The option array is a cognitive object that has no precise precedent. It is not a list, because the items are not extracted from a pre-existing body of information and arranged by an external criterion — they are generated by the system in response to a prompt. It is not sequential drafting, because the alternatives are produced in parallel rather than in sequence. It is the simultaneous consideration of multiple structured alternatives generated at a speed that allows the mind to focus on judgment rather than generation. The option array shifts the cognitive bottleneck from producing alternatives to evaluating them — from generation to curation — and this shift changes not just the efficiency of thought but its character.
In every previous medium, the bottleneck was producing alternatives. Writing a paragraph takes time. Sketching a design takes effort. Coding an algorithm takes expertise. The cost of generation meant the number of alternatives any individual could consider was small, and the cognitive work was concentrated in producing each. The option array inverts this economy. Generation becomes cheap. The cognitive work concentrates in evaluating the field — judging which option best serves the purpose, which captures the intention most faithfully, which reveals an angle the builder had not considered.
The curator replaces the generator as the primary cognitive role, and the skills curation demands — taste, judgment, the ability to recognize quality amid abundance — become the scarce cognitive resource.
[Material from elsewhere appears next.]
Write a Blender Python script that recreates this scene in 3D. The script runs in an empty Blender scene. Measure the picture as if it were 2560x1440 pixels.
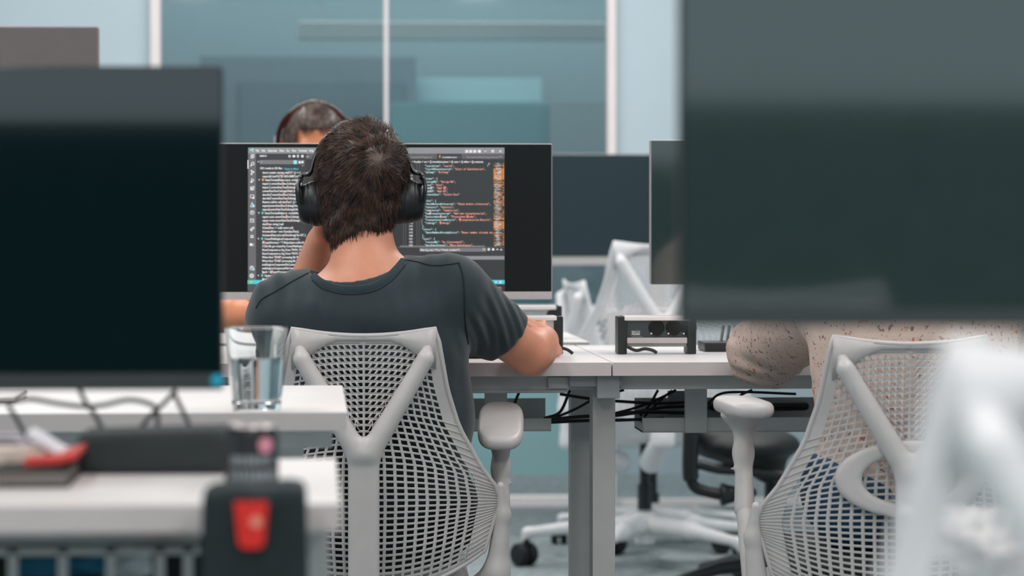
import bpy, bmesh, math, random
import numpy as np
from mathutils import Vector, Matrix, Euler
from mathutils.bvhtree import BVHTree
random.seed(7); rng = np.random.default_rng(7)
scene = bpy.context.scene
C = scene.collection

# ------------------------------------------------------------------ camera
FPX = 7467.0
CAMZ = 1.0
PITCH = math.atan((720-557)/FPX); YAW = math.atan((1280-774)/FPX)
cam_d = bpy.data.cameras.new('camera'); cam = bpy.data.objects.new('camera', cam_d); C.objects.link(cam)
cam_d.sensor_width = 36.0; cam_d.lens = FPX/2560*36
cam.location = (0, 0, CAMZ)
cam.rotation_euler = (math.pi/2-PITCH, 0, -YAW)
cam_d.clip_start = 0.05; cam_d.clip_end = 100
cam_d.dof.use_dof = True; cam_d.dof.focus_distance = 5.22; cam_d.dof.aperture_fstop = 4.6
scene.camera = cam
RC = Euler((math.pi/2-PITCH, 0, -YAW)).to_matrix()

# ------------------------------------------------------------------ world and light
world = bpy.data.worlds.new('world'); scene.world = world; world.use_nodes = True
bg = world.node_tree.nodes['Background']; bg.inputs[0].default_value = (0.62, 0.74, 0.80, 1); bg.inputs[1].default_value = 1.15
scene.view_settings.view_transform = 'Standard'; scene.view_settings.look = 'None'
scene.view_settings.gamma = 1.0; scene.view_settings.use_curve_mapping = False
scene.view_settings.exposure = 0.0

def area(name, loc, size, power, col=(1, 0.96, 0.93), rot=(0, 0, 0)):
    d = bpy.data.lights.new(name, 'AREA'); d.shape = 'RECTANGLE'; d.size, d.size_y = size
    d.energy = power; d.color = col
    o = bpy.data.objects.new(name, d); o.location = loc; o.rotation_euler = rot; C.objects.link(o); return o
CEIL = 2.85
for i, (x, y, sx, sy, p) in enumerate([(-1.1, 4.1, .3, 2.4, 26), (1.5, 4.1, .3, 2.4, 26), (-1.1, 7.4, .3, 2.4, 32), (1.7, 7.4, .3, 2.4, 32),
                                       (0.2, 1.6, .3, 1.8, 16), (0.3, 9.3, 3.0, .3, 30), (-.9, -1.2, .3, 2.4, 48), (1.3, -1.2, .3, 2.4, 48)]):  # last two, behind the camera, added to brighten surfaces facing it
    area('ceiling_and_fill_lamp', (x, y, CEIL-.06), (sx, sy), p*1.2)
area('meeting_room_fill', (0.5, 11.7, CEIL-.06), (3.5, .6), 52, (1, 1, 1))  # unseen lamp added to brighten the room behind the glass

def W(px, py, Y):
    d = RC @ Vector(((px-1280)/FPX, (720-py)/FPX, -1.0))
    return Vector((0, 0, CAMZ)) + d*(Y/d.y)
def WX(px, Y): return W(px, 720, Y).x
def WZ(py, Y, px=1000): return W(px, py, Y).z

# ------------------------------------------------------------------ materials
def srgb(r, g, b):
    f = lambda c: ((c/255+.055)/1.055)**2.4 if c/255 > .04045 else c/255/12.92
    return (f(r), f(g), f(b), 1)
def M(name, col, rough=.5, metal=0, var=.06, scale=40, bump=0, bscale=300, spec=.5, sheen=0, sss=0):
    m = bpy.data.materials.new(name); m.use_nodes = True; nt = m.node_tree; b = nt.nodes['Principled BSDF']
    b.inputs['Roughness'].default_value = rough; b.inputs['Metallic'].default_value = metal
    b.inputs['Specular IOR Level'].default_value = spec
    if sheen: b.inputs['Sheen Weight'].default_value = sheen
    if sss:
        b.inputs['Subsurface Weight'].default_value = sss; b.inputs['Subsurface Radius'].default_value = (.02, .008, .004)
        b.inputs['Subsurface Scale'].default_value = .5
    tc = nt.nodes.new('ShaderNodeTexCoord'); n = nt.nodes.new('ShaderNodeTexNoise'); n.inputs['Scale'].default_value = scale
    n.inputs['Detail'].default_value = 4
    nt.links.new(tc.outputs['Object'], n.inputs['Vector'])
    r = nt.nodes.new('ShaderNodeValToRGB'); c = srgb(*col)
    r.color_ramp.elements[0].position = .3; r.color_ramp.elements[1].position = .7
    r.color_ramp.elements[0].color = tuple(max(0, v*(1-var)) for v in c[:3])+(1,)
    r.color_ramp.elements[1].color = tuple(min(1, v*(1+var)) for v in c[:3])+(1,)
    nt.links.new(n.outputs['Fac'], r.inputs['Fac']); nt.links.new(r.outputs['Color'], b.inputs['Base Color'])
    if bump:
        n2 = nt.nodes.new('ShaderNodeTexNoise'); n2.inputs['Scale'].default_value = bscale; n2.inputs['Detail'].default_value = 3
        nt.links.new(tc.outputs['Object'], n2.inputs['Vector'])
        bp = nt.nodes.new('ShaderNodeBump'); bp.inputs['Strength'].default_value = bump; bp.inputs['Distance'].default_value = .002
        nt.links.new(n2.outputs['Fac'], bp.inputs['Height']); nt.links.new(bp.outputs['Normal'], b.inputs['Normal'])
    return m
def EM(name, col, st=1.0):
    m = bpy.data.materials.new(name); m.use_nodes = True; b = m.node_tree.nodes['Principled BSDF']
    b.inputs['Base Color'].default_value = (.01, .01, .01, 1); b.inputs['Roughness'].default_value = .35
    b.inputs['Emission Color'].default_value = srgb(*col); b.inputs['Emission Strength'].default_value = st
    return m
def GLASS(name, col=(1, 1, 1), rough=0.0, ior=1.45):
    m = bpy.data.materials.new(name); m.use_nodes = True; b = m.node_tree.nodes['Principled BSDF']
    b.inputs['Base Color'].default_value = col+(1,); b.inputs['Transmission Weight'].default_value = 1
    b.inputs['Roughness'].default_value = rough; b.inputs['IOR'].default_value = ior
    return m
m_chair = M('chair_plastic', (196, 192, 191), .42, var=.03, bump=.05, bscale=900)
m_chairw = M('chair_plastic_white', (232, 232, 234), .42, var=.03)
m_desk = M('white_laminate', (238, 233, 232), .38, var=.015, scale=8)
m_edge = M('desk_edge_band', (205, 198, 197), .5, var=.02)
m_steel = M('grey_powder_coat', (196, 198, 196), .55, var=.03, bump=.08, bscale=1500)
m_steel2 = M('darker_grey_powder_coat', (150, 157, 158), .55, var=.03)
m_alu = M('brushed_aluminium', (196, 190, 189), .38, .6, var=.03, scale=60)
m_aluw = M('bright_aluminium', (236, 230, 229), .35, .25, var=.03)
m_black = M('black_plastic', (20, 27, 29), .42, var=.1, bump=.05)
m_blackm = M('matt_black_plastic', (17, 24, 26), .6, var=.1, bump=.1)
m_screen = M('dark_glossy_screen', (12, 30, 33), .045, var=.04, spec=.75)
m_screenb = M('matt_side_screen', (9, 17, 18), .42, var=.04, spec=.25)
m_screenm = M('dark_matt_screen', (48, 64, 64), .06, var=.04, spec=.8)
for _s in (m_screen, m_screenm): _s.node_tree.nodes['Principled BSDF'].inputs['IOR'].default_value = 1.62
m_rubber = M('black_rubber', (18, 22, 24), .7, var=.1)
m_cable = M('black_cable_sheath', (14, 18, 20), .5, var=.08)
m_cableg = M('grey_cable_sheath', (70, 74, 74), .5, var=.08)
m_carpet = M('grey_blue_carpet', (142, 153, 156), .95, var=.32, scale=26, bump=.6, bscale=500)
m_skin = M('skin', (214, 146, 118), .48, var=.07, scale=22, bump=.12, bscale=500, sss=.12)
m_skin2 = M('skin_warm', (222, 142, 100), .5, var=.06, scale=22, sss=.12)
m_shirt = M('dark_teal_jersey', (27, 43, 50), .85, var=.12, scale=14, bump=.35, bscale=700, sheen=.25)
m_shirt2 = M('dark_jersey', (60, 66, 72), .85, var=.1, bump=.2)
m_trous = M('black_denim', (22, 28, 34), .85, var=.15, bump=.2)
m_blue = M('blue_denim', (30, 74, 104), .8, var=.2, bump=.3)
m_shoe = M('black_leather', (20, 20, 22), .4, var=.1)
m_wallw = M('white_paint', (226, 228, 228), .7, var=.02)
m_mull = M('white_mullion', (235, 226, 226), .5, var=.02)
m_dark = M('dark_partition_felt', (7, 10, 11), 1.0, var=.1, spec=0)
m_ceil = M('ceiling_tile', (205, 212, 213), .8, var=.05)

def hairmat(name, c1, c2):
    m = M(name, c1, .38, var=.3, scale=60, spec=.5); r = [n for n in m.node_tree.nodes if n.type == 'VALTORGB'][0]
    r.color_ramp.elements[1].color = srgb(*c2); r.color_ramp.elements[0].color = srgb(*c1); return m
m_hair = hairmat('dark_brown_hair', (15, 11, 9), (92, 65, 53))
m_hair2 = hairmat('greying_brown_hair', (58, 46, 42), (120, 100, 92))
def floral():
    m = M('floral_blouse_fabric', (206, 184, 172), .85, var=.05, bump=.3, bscale=200); nt = m.node_tree; b = nt.nodes['Principled BSDF']
    src = b.inputs['Base Color'].links[0].from_socket
    tc = [n for n in nt.nodes if n.type == 'TEX_COORD'][0]
    last = src
    for sc, thr, col, det in ((60, .13, (120, 98, 92), 3.0), (85, .12, (170, 96, 84), 2.0), (26, .08, (196, 104, 84), 2.0)):
        w = nt.nodes.new('ShaderNodeTexNoise'); w.inputs['Scale'].default_value = sc*1.6; nt.links.new(tc.outputs['Object'], w.inputs['Vector'])
        mx = nt.nodes.new('ShaderNodeMixRGB'); mx.inputs[0].default_value = .035
        nt.links.new(tc.outputs['Object'], mx.inputs[1]); nt.links.new(w.outputs['Color'], mx.inputs[2])
        v = nt.nodes.new('ShaderNodeTexVoronoi'); v.inputs['Scale'].default_value = sc; v.distance = 'EUCLIDEAN'
        nt.links.new(mx.outputs[0], v.inputs['Vector'])
        t = nt.nodes.new('ShaderNodeMath'); t.operation = 'LESS_THAN'; t.inputs[1].default_value = thr*1.6
        nt.links.new(v.outputs['Distance'], t.inputs[0])
        g = nt.nodes.new('ShaderNodeMixRGB'); g.inputs[2].default_value = srgb(*col)
        nt.links.new(t.outputs[0], g.inputs[0]); nt.links.new(last, g.inputs[1]); last = g.outputs[0]
    nt.links.new(last, b.inputs['Base Color']); return m
m_floral = floral()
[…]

This is the structural mechanism behind what the judgment economy identifies as the AI age's characteristic repricing: when execution becomes cheap, the premium migrates to evaluation.
The option array belongs to the same taxonomic family as the written list, the written table, and the syllogism — cognitive forms enabled by specific properties of specific media, impossible without them, destined to become invisible to the users who inhabit them. The builder who works with option arrays will, in time, find it as difficult to imagine thinking without them as a scientist finds it to imagine working without tables.
Like every cognitive form a technology of the intellect produces, the option array carries its characteristic distortions. The ease of generating alternatives may erode the discipline of committing to a single vision and developing it with depth. The shift from generation to curation may produce a paralysis of choice or a tendency to select the most superficially appealing option rather than the most deeply considered one. Curation without committed depth may produce work that is broadly competent and nowhere distinctive.
The concept is developed in the Goody volume's application of Goody's taxonomic method to AI's distinctive cognitive forms. The name and analysis are contributions of the volume itself; the underlying phenomenon — AI's cheapening of alternative generation — has been widely observed but rarely theorized as a new cognitive form comparable to the list.
Parallel rather than sequential. Alternatives occupy equivalent positions in a possibility space rather than positions in a temporal sequence.
Generation-to-curation shift. The cognitive bottleneck moves from producing alternatives to evaluating them.
Taste as scarce resource. When generation is cheap, the ability to recognize quality amid abundance becomes the limiting factor.
New cognitive form, new distortions. The array's characteristic shadows include paralysis of choice and the erosion of committed depth.
Taxonomic family with list and table. A medium-specific form that will become invisible through institutionalization.
Whether the option array represents genuine cognitive expansion or a sophisticated form of cognitive passivity is disputed. Advocates argue that it relocates intellectual labor to the dimension where human judgment most matters. Critics argue that curation without the discipline of generation produces shallower thinking, because the struggle of generation is part of how the curator's taste is built.